Acredito que um livro com menos certezas e mais questões, com mais

reflexões e menos informações estaria no caminho do que se chama livro didático,

uma vez que esta palavra se refere ao processo educativo. Minha proposição após

as análises não é de que imagens deveriam ser deletadas e outras acrescentadas,

mas que junto às figuras fosse discutido aquele discurso que se veicula. Quais as

outras famílias brasileiras, por exemplo? Desse modo, até mesmo os professores no

momento de suas aulas ou planejamentos pode propor maiores discussões e

reflexões junto aos estudantes.

Desejo encerrar este trabalho sem um ponto final. A pesquisa e as discussões

que aqui se desenvolveram não se iniciaram aqui e tampouco aqui se findam. Este

estudo foi fruto de uma série de contatos e trocas, todos devido aos diálogos e aos

devires da existência.

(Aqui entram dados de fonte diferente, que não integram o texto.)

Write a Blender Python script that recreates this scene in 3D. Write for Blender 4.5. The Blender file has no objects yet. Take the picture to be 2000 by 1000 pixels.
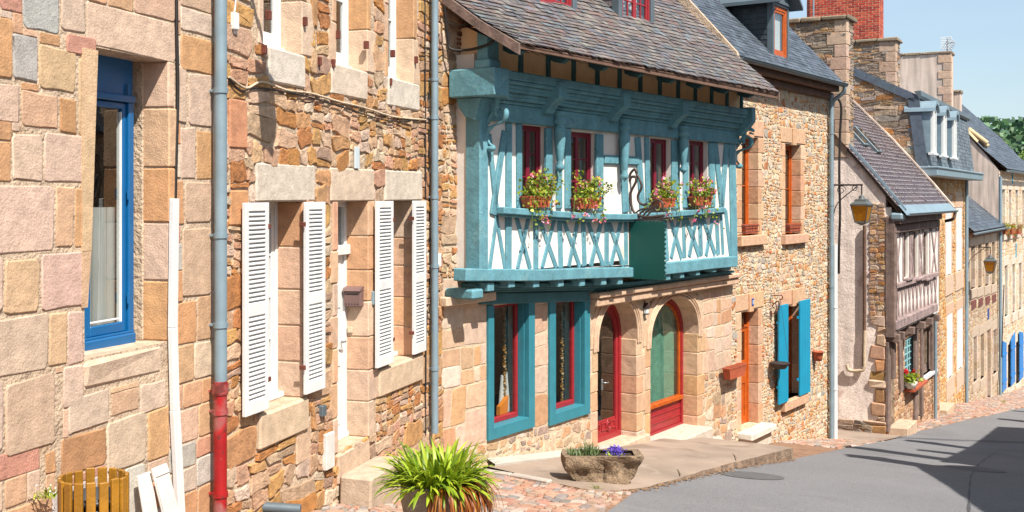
import bpy, math, random
from mathutils import Vector, Matrix, noise
R = random.Random(7)
sc = bpy.context.scene
C = sc.collection

# ------------------------------------------------------------------ camera, sky, sun, exposure
CX, HY, FP = 1000.0, 382.0, 2200.0            # principal column, horizon row, focal length (in 2000 px)
cd = bpy.data.cameras.new("camera"); cam = bpy.data.objects.new("camera", cd); C.objects.link(cam)
cam.location = (0, 0, 0); cam.rotation_euler = (math.radians(90), 0, 0)
cd.sensor_width = 36; cd.lens = FP / 2000 * 36; cd.shift_y = -(500 - HY) / 2000
cd.clip_start = .05; cd.clip_end = 3000
sc.camera = cam
SUN = Vector((.52, -.79, 1.25)).normalized()  # towards the sun
w = bpy.data.worlds.new("World"); sc.world = w; w.use_nodes = True
nt = w.node_tree; bgn = nt.nodes["Background"]
sky = nt.nodes.new("ShaderNodeTexSky"); sky.sky_type = 'NISHITA'; sky.sun_disc = False
sky.sun_elevation = math.asin(SUN.z); sky.sun_rotation = math.atan2(SUN.x, SUN.y)
sky.air_density = 1.0; sky.dust_density = 1.2; sky.ozone_density = 1.5; sky.altitude = 50
# thin high cloud veil over the clear sky
wtc = nt.nodes.new("ShaderNodeTexCoord"); wmp = nt.nodes.new("ShaderNodeMapping"); wmp.inputs["Scale"].default_value = (1.2, 1.2, 5)
wnz = nt.nodes.new("ShaderNodeTexNoise"); wnz.inputs["Scale"].default_value = 2.2; wnz.inputs["Detail"].default_value = 7
wmr = nt.nodes.new("ShaderNodeMapRange"); wmr.inputs[1].default_value = .35; wmr.inputs[2].default_value = .75; wmr.inputs[3].default_value = .22; wmr.inputs[4].default_value = .6
wmx = nt.nodes.new("ShaderNodeMix"); wmx.data_type = 'RGBA'; wmx.inputs[7].default_value = (4.6, 5.9, 6.9, 1)
nt.links.new(wtc.outputs["Generated"], wmp.inputs[0]); nt.links.new(wmp.outputs[0], wnz.inputs["Vector"]); nt.links.new(wnz.outputs["Fac"], wmr.inputs[0])
nt.links.new(wmr.outputs[0], wmx.inputs[0]); nt.links.new(sky.outputs[0], wmx.inputs[6]); nt.links.new(wmx.outputs[2], bgn.inputs[0]); bgn.inputs[1].default_value = .088
sd = bpy.data.lights.new("sun", 'SUN'); sd.energy = 5; sd.angle = math.radians(.5); sd.color = (1, .95, .87)
sun = bpy.data.objects.new("sun", sd); C.objects.link(sun)
sun.rotation_euler = SUN.to_track_quat('Z', 'Y').to_euler()
sc.view_settings.view_transform = 'Standard'; sc.view_settings.look = 'None'
sc.view_settings.exposure = .82; sc.view_settings.gamma = 1
sc.cycles.max_bounces = 6; sc.cycles.transparent_max_bounces = 12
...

O processo de conversas, orientações, leituras e escritas

resultaram em algo muito maior que esta produção acadêmica, a superação de

paradigmas, entraves, anseios, fragilidades e o surgimento de novas questões a

serem desenvolvidas.

Ressalto que este trabalho não teve o intuito de sentenciar nem estabelecer o

melhor ou o pior, o certo do errado. Não pretendi afirmar verdades enquanto

estatutos epistemológicos. O que prevaleceu aqui foi uma perspectiva, totalmente

permeada por minhas verdades internas.